Живопись потому важнее прочих искусств, что призвана скреплять их и тем самым раствориться; пролетариат потому важен, что должен совершить шаг к бесклассовому обществу, ликвидировать борьбу классов в принципе – и раствориться.
Леонардо не мог принять то положение, при котором живопись инициирует закрепощение сознания. Общество, превращенное в послушный механизм (Леонардо разбирался в механике, воспринимая ее как сугубо служебную дисциплину) посредством идеологии, не просто вызывает неприязнь; личной антипатии мало. Требуется найти тот рычаг, который изменит действие идеологического механизма – а таковым является искусство и категория Прекрасного. Критичным в данном случае является то, что мы не знаем, на что Леонардо собирался менять современную ему идеологию. Он заменит один механизм на другой – или устранит механику в принципе?
3
Последние годы Леонардо были посвящены проектированию дворца в Ромарантине, во Франции. Проект Ромарантина в контексте всего творчества Леонардо рассмотреть непросто, хотя бы потому, что замысел остался в набросках, а те стены, что были построены и дожили до XVIII в., разрушены во время Великой французской революции. Карло Педретти в труде, изданном в Гарварде в 1972 г., воссоздает значимость проекта; важно то, что этот масштабный замысел был последним в жизни художника. Рисункам и чертежам этого проекта посвящены листы кодекса Атлантикус (общий план замка, планы спиральных лестниц, чертежи восьмиугольных башен, рисунки окон и декоративных элементов), но уже начиная с 1507 г. Леонардо делает рисунки так называемого идеального замка на горе – это фантазия, в рисунках нет и намека на конкретный план Ромарантина, очевидно, однако, что мечта о месте, удаленном от суеты и социальной истории, могла обрести воплощение.
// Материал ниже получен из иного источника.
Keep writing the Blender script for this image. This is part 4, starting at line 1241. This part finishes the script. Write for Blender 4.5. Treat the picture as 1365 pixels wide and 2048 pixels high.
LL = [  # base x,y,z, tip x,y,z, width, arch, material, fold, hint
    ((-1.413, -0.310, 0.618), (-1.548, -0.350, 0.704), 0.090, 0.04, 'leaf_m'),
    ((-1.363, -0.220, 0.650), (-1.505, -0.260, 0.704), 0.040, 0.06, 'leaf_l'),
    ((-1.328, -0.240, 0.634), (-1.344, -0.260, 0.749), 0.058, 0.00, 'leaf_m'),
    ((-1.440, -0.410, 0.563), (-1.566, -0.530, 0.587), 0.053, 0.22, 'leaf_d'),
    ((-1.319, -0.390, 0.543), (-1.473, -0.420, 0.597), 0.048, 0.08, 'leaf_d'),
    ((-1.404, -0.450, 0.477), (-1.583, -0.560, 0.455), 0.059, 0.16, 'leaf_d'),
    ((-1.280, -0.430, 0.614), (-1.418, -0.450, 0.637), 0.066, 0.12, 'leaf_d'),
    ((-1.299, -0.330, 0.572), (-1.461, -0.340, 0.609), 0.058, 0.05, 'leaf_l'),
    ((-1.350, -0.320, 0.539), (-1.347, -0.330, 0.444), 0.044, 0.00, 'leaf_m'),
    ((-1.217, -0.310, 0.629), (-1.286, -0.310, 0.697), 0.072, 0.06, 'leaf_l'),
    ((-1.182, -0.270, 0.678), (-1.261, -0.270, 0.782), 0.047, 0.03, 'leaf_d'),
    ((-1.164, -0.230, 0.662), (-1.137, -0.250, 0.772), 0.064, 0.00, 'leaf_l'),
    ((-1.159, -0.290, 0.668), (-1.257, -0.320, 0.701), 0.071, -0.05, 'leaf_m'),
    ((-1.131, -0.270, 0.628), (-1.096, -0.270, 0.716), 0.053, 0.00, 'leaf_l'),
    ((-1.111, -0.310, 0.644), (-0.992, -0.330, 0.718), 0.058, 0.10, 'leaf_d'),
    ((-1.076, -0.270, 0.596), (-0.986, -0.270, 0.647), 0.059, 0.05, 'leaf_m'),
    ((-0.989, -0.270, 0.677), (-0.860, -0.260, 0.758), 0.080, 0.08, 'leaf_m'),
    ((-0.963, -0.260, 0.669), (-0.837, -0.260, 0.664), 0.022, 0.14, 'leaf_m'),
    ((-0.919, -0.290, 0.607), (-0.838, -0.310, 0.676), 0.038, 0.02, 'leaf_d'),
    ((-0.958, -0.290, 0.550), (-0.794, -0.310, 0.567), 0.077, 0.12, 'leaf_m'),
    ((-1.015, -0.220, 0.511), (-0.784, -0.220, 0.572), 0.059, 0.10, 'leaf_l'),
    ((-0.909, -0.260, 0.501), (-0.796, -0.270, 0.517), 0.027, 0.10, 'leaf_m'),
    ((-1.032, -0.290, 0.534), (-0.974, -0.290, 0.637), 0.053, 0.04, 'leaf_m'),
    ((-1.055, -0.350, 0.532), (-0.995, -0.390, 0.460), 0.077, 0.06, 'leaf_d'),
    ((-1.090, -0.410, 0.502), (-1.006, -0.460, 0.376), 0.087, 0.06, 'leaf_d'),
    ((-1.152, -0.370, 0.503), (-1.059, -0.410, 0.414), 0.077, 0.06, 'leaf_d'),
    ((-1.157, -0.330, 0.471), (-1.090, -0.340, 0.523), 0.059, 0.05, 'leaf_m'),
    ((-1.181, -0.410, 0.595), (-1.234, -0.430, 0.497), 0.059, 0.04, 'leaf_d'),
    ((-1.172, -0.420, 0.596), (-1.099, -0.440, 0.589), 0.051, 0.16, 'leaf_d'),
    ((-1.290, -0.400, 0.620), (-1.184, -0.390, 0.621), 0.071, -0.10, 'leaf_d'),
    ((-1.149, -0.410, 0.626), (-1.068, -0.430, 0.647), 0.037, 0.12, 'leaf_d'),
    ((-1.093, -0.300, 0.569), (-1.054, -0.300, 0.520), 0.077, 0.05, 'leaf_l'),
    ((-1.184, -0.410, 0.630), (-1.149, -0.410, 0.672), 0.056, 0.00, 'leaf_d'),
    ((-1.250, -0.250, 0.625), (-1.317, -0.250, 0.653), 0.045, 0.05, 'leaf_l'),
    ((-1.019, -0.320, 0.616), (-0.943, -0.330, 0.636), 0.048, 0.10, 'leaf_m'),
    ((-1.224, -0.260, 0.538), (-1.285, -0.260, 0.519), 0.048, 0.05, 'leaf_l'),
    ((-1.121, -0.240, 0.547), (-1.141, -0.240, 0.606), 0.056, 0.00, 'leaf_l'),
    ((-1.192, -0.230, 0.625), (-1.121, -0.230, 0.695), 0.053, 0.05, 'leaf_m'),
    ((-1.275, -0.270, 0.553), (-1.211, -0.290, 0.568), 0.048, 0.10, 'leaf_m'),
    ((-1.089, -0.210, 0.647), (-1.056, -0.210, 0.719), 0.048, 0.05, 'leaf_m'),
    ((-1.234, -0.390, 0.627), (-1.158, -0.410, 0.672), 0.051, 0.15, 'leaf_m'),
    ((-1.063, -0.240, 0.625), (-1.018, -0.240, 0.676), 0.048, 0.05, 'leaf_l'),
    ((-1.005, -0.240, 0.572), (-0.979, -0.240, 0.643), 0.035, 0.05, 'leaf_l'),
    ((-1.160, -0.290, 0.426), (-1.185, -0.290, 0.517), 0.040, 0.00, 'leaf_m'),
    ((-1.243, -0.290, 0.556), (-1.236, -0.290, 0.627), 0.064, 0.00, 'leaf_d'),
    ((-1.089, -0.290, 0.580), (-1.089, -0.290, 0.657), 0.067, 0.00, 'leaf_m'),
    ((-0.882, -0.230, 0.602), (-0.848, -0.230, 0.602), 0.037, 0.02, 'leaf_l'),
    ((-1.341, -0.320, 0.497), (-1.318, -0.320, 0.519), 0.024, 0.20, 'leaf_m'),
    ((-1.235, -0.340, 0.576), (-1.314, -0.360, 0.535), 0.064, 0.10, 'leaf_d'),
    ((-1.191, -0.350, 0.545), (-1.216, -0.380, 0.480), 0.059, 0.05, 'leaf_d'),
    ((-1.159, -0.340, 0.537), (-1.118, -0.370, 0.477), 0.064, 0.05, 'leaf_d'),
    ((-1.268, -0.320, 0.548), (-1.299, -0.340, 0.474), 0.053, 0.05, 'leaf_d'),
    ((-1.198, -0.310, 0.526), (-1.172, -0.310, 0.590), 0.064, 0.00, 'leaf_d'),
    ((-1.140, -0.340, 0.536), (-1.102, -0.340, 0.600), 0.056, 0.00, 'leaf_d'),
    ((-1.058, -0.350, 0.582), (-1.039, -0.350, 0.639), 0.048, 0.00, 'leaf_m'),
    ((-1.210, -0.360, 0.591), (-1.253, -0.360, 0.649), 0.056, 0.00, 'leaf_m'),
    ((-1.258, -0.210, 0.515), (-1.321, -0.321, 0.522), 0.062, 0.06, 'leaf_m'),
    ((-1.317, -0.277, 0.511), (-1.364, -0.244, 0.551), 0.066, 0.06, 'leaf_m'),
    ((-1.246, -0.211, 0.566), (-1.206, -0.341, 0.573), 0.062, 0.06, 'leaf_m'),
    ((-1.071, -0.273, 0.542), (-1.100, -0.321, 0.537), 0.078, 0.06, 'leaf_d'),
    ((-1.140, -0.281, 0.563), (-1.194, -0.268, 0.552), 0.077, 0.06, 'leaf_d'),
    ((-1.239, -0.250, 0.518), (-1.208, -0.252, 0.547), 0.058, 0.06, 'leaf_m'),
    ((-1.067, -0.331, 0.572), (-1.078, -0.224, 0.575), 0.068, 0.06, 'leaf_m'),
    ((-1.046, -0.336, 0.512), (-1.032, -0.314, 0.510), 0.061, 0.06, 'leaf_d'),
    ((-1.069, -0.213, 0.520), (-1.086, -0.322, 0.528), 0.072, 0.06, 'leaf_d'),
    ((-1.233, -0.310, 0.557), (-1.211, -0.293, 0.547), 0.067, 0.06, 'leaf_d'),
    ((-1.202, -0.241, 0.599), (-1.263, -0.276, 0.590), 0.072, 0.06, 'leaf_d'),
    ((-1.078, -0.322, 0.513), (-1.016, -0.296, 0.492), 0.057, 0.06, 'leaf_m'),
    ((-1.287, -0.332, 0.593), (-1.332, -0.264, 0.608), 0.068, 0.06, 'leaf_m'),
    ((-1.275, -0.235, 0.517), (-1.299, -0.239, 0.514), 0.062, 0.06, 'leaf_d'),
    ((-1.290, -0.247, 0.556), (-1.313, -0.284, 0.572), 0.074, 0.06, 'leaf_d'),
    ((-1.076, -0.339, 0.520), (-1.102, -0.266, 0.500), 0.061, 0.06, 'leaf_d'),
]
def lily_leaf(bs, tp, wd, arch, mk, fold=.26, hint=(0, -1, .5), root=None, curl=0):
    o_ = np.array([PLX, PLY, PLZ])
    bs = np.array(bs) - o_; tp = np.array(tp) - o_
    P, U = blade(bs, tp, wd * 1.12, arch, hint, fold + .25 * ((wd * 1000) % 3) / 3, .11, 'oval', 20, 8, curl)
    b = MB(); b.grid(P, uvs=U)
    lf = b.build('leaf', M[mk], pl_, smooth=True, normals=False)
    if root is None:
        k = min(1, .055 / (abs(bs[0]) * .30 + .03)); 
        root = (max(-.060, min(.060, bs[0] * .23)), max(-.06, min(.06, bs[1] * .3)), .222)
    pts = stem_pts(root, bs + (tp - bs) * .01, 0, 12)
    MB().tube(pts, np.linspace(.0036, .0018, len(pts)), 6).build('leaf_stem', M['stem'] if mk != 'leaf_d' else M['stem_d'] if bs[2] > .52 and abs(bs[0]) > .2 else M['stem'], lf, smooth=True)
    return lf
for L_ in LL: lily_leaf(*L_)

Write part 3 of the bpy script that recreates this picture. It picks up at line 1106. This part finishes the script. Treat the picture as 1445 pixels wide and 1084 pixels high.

Ромарантин давал возможность воплотить фантазию.
Оценить искренность союза Леонардо с Франциском помогают сочинения старшей сестры короля, Маргариты Наваррской Валуа, известной как покровительница гуманистов в Нераке и Лионе и автор «Гептамерона». Двор Маргариты Наваррской приютил и Клемана Маро, и Дюперье – впрочем, сестра короля не спорила с братом, когда тому случалось жечь иных гуманистов; расхождение в обращении с книгочеями вписывалось в семейный уклад. Гуманистический «круг Маргариты Наваррской» расцвел уже после смерти Леонардо; но и во время пребывания Леонардо во Франции, и до появления мастера при французском монархе Маргарита была посвящена в культурную политику брата. Именно как иллюстрацию культурной политики Франциска следует читать «Гептамерон». Тем читателям, кто осведомлен о намерении Франциска перенести славу и силу итальянского Ренессанса во Францию, интересно читать новеллы его сестры, посвященные Лоренцо Медичи и Альфонсо Арагонскому, королю Неаполя, создавшим, бесспорно, великие центры гуманизма в Европе. Маргарита Наваррская изображает и Лоренцо, и Альфонса как мелких, развратных, коварных людей, потворствующих низменным страстям и удовольствиям. Амбиции ее брата Франциска были столь велики (и сестра, как показало ее собственное развитие, страсть к славе в веках разделяла), что примеры Лоренцо Великолепного и Альфонса Арагонского в сиянии деяний французской короны должны были поблекнуть. Вот к этому королю и поехал Леонардо строить город утопии.